▶ _Your goal_:
Write out every line of the material exactly as it appears.
------------------------------
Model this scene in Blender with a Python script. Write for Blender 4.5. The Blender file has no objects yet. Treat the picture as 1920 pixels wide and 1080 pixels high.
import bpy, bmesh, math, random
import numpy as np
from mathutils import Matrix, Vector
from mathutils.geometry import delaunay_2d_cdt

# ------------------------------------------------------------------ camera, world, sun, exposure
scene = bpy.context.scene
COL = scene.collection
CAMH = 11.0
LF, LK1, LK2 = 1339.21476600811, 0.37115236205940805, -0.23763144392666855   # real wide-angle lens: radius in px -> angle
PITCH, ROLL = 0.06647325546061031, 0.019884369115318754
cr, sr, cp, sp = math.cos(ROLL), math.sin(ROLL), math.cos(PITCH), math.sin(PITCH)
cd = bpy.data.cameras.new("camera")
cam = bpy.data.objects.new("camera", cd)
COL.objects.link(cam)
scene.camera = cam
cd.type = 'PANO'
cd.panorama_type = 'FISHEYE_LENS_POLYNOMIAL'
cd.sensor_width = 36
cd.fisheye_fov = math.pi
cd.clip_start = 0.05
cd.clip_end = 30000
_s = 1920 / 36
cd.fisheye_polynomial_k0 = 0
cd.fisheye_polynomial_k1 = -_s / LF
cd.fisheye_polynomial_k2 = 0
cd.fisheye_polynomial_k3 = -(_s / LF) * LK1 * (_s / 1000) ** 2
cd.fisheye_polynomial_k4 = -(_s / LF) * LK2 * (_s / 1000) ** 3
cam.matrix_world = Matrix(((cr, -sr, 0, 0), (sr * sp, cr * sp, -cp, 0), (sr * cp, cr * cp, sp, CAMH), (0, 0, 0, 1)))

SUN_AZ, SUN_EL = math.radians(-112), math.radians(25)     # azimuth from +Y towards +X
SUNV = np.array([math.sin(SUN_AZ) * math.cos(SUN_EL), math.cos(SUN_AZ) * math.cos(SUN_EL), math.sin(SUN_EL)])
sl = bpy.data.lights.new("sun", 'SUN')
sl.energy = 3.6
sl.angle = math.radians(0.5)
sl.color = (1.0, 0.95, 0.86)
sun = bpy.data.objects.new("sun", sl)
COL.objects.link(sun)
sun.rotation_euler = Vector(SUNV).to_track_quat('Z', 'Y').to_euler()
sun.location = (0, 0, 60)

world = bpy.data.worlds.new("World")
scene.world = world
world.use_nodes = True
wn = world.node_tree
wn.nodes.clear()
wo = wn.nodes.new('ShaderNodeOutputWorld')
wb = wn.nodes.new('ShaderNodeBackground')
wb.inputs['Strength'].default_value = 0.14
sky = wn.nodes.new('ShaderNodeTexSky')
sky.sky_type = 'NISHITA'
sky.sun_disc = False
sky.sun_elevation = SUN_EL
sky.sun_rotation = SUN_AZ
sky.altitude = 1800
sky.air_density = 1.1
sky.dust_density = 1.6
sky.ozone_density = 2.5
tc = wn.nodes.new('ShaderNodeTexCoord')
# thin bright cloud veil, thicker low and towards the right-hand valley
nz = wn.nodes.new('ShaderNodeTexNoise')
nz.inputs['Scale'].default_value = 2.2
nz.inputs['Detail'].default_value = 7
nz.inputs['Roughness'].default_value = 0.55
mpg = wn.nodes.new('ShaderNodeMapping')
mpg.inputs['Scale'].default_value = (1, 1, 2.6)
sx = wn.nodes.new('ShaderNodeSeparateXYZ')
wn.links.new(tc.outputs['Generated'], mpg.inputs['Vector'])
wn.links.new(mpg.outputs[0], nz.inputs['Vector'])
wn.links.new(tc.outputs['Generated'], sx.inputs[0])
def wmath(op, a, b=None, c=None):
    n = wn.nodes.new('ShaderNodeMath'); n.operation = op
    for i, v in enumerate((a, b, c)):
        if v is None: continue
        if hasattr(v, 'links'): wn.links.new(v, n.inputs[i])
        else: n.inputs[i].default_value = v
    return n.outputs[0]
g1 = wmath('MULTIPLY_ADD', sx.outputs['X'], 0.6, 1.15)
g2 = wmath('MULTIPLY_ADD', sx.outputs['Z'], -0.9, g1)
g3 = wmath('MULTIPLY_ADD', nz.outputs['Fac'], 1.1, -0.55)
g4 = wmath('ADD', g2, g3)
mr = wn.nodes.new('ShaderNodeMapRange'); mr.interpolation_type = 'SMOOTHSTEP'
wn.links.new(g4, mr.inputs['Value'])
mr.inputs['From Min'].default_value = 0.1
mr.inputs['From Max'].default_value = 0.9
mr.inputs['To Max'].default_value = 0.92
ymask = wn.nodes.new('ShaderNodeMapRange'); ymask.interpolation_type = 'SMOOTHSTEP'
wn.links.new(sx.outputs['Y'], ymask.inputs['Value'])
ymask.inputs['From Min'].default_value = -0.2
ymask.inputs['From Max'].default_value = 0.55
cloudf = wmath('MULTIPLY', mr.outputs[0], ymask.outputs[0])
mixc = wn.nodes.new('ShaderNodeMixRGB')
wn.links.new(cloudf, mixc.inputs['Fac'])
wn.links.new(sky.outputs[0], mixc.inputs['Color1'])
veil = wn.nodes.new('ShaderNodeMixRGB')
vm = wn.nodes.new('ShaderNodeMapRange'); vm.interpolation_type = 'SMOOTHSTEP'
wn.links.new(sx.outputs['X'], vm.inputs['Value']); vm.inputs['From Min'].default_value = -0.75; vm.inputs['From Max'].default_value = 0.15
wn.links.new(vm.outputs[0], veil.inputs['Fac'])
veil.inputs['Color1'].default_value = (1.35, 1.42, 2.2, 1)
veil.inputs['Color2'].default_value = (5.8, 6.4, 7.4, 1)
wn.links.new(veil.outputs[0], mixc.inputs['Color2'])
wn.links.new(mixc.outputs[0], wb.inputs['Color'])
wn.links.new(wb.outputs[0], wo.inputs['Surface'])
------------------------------
▶ _Solution_:
Model this scene in Blender with a Python script. Write for Blender 4.5. The Blender file has no objects yet. Treat the picture as 1920 pixels wide and 1080 pixels high.
import bpy, bmesh, math, random
import numpy as np
from mathutils import Matrix, Vector
from mathutils.geometry import delaunay_2d_cdt

# ------------------------------------------------------------------ camera, world, sun, exposure
scene = bpy.context.scene
COL = scene.collection
CAMH = 11.0
LF, LK1, LK2 = 1339.21476600811, 0.37115236205940805, -0.23763144392666855   # real wide-angle lens: radius in px -> angle
PITCH, ROLL = 0.06647325546061031, 0.019884369115318754
cr, sr, cp, sp = math.cos(ROLL), math.sin(ROLL), math.cos(PITCH), math.sin(PITCH)
cd = bpy.data.cameras.new("camera")
cam = bpy.data.objects.new("camera", cd)
COL.objects.link(cam)
scene.camera = cam
cd.type = 'PANO'
cd.panorama_type = 'FISHEYE_LENS_POLYNOMIAL'
cd.sensor_width = 36
cd.fisheye_fov = math.pi
cd.clip_start = 0.05
cd.clip_end = 30000
_s = 1920 / 36
cd.fisheye_polynomial_k0 = 0
cd.fisheye_polynomial_k1 = -_s / LF
cd.fisheye_polynomial_k2 = 0
cd.fisheye_polynomial_k3 = -(_s / LF) * LK1 * (_s / 1000) ** 2
cd.fisheye_polynomial_k4 = -(_s / LF) * LK2 * (_s / 1000) ** 3
cam.matrix_world = Matrix(((cr, -sr, 0, 0), (sr * sp, cr * sp, -cp, 0), (sr * cp, cr * cp, sp, CAMH), (0, 0, 0, 1)))

SUN_AZ, SUN_EL = math.radians(-112), math.radians(25)     # azimuth from +Y towards +X
SUNV = np.array([math.sin(SUN_AZ) * math.cos(SUN_EL), math.cos(SUN_AZ) * math.cos(SUN_EL), math.sin(SUN_EL)])
sl = bpy.data.lights.new("sun", 'SUN')
sl.energy = 3.6
sl.angle = math.radians(0.5)
sl.color = (1.0, 0.95, 0.86)
sun = bpy.data.objects.new("sun", sl)
COL.objects.link(sun)
sun.rotation_euler = Vector(SUNV).to_track_quat('Z', 'Y').to_euler()
sun.location = (0, 0, 60)

world = bpy.data.worlds.new("World")
scene.world = world
world.use_nodes = True
wn = world.node_tree
wn.nodes.clear()
wo = wn.nodes.new('ShaderNodeOutputWorld')
wb = wn.nodes.new('ShaderNodeBackground')
wb.inputs['Strength'].default_value = 0.14
sky = wn.nodes.new('ShaderNodeTexSky')
sky.sky_type = 'NISHITA'
sky.sun_disc = False
sky.sun_elevation = SUN_EL
sky.sun_rotation = SUN_AZ
sky.altitude = 1800
sky.air_density = 1.1
sky.dust_density = 1.6
sky.ozone_density = 2.5
tc = wn.nodes.new('ShaderNodeTexCoord')
# thin bright cloud veil, thicker low and towards the right-hand valley
nz = wn.nodes.new('ShaderNodeTexNoise')
nz.inputs['Scale'].default_value = 2.2
nz.inputs['Detail'].default_value = 7
nz.inputs['Roughness'].default_value = 0.55
mpg = wn.nodes.new('ShaderNodeMapping')
mpg.inputs['Scale'].default_value = (1, 1, 2.6)
sx = wn.nodes.new('ShaderNodeSeparateXYZ')
wn.links.new(tc.outputs['Generated'], mpg.inputs['Vector'])
wn.links.new(mpg.outputs[0], nz.inputs['Vector'])
wn.links.new(tc.outputs['Generated'], sx.inputs[0])
def wmath(op, a, b=None, c=None):
    n = wn.nodes.new('ShaderNodeMath'); n.operation = op
    for i, v in enumerate((a, b, c)):
        if v is None: continue
        if hasattr(v, 'links'): wn.links.new(v, n.inputs[i])
        else: n.inputs[i].default_value = v
    return n.outputs[0]
g1 = wmath('MULTIPLY_ADD', sx.outputs['X'], 0.6, 1.15)
g2 = wmath('MULTIPLY_ADD', sx.outputs['Z'], -0.9, g1)
g3 = wmath('MULTIPLY_ADD', nz.outputs['Fac'], 1.1, -0.55)
g4 = wmath('ADD', g2, g3)
mr = wn.nodes.new('ShaderNodeMapRange'); mr.interpolation_type = 'SMOOTHSTEP'
wn.links.new(g4, mr.inputs['Value'])
mr.inputs['From Min'].default_value = 0.1
mr.inputs['From Max'].default_value = 0.9
mr.inputs['To Max'].default_value = 0.92
ymask = wn.nodes.new('ShaderNodeMapRange'); ymask.interpolation_type = 'SMOOTHSTEP'
wn.links.new(sx.outputs['Y'], ymask.inputs['Value'])
ymask.inputs['From Min'].default_value = -0.2
ymask.inputs['From Max'].default_value = 0.55
cloudf = wmath('MULTIPLY', mr.outputs[0], ymask.outputs[0])
mixc = wn.nodes.new('ShaderNodeMixRGB')
wn.links.new(cloudf, mixc.inputs['Fac'])
wn.links.new(sky.outputs[0], mixc.inputs['Color1'])
veil = wn.nodes.new('ShaderNodeMixRGB')
vm = wn.nodes.new('ShaderNodeMapRange'); vm.interpolation_type = 'SMOOTHSTEP'
wn.links.new(sx.outputs['X'], vm.inputs['Value']); vm.inputs['From Min'].default_value = -0.75; vm.inputs['From Max'].default_value = 0.15
wn.links.new(vm.outputs[0], veil.inputs['Fac'])
veil.inputs['Color1'].default_value = (1.35, 1.42, 2.2, 1)
veil.inputs['Color2'].default_value = (5.8, 6.4, 7.4, 1)
wn.links.new(veil.outputs[0], mixc.inputs['Color2'])
wn.links.new(mixc.outputs[0], wb.inputs['Color'])
wn.links.new(wb.outputs[0], wo.inputs['Surface'])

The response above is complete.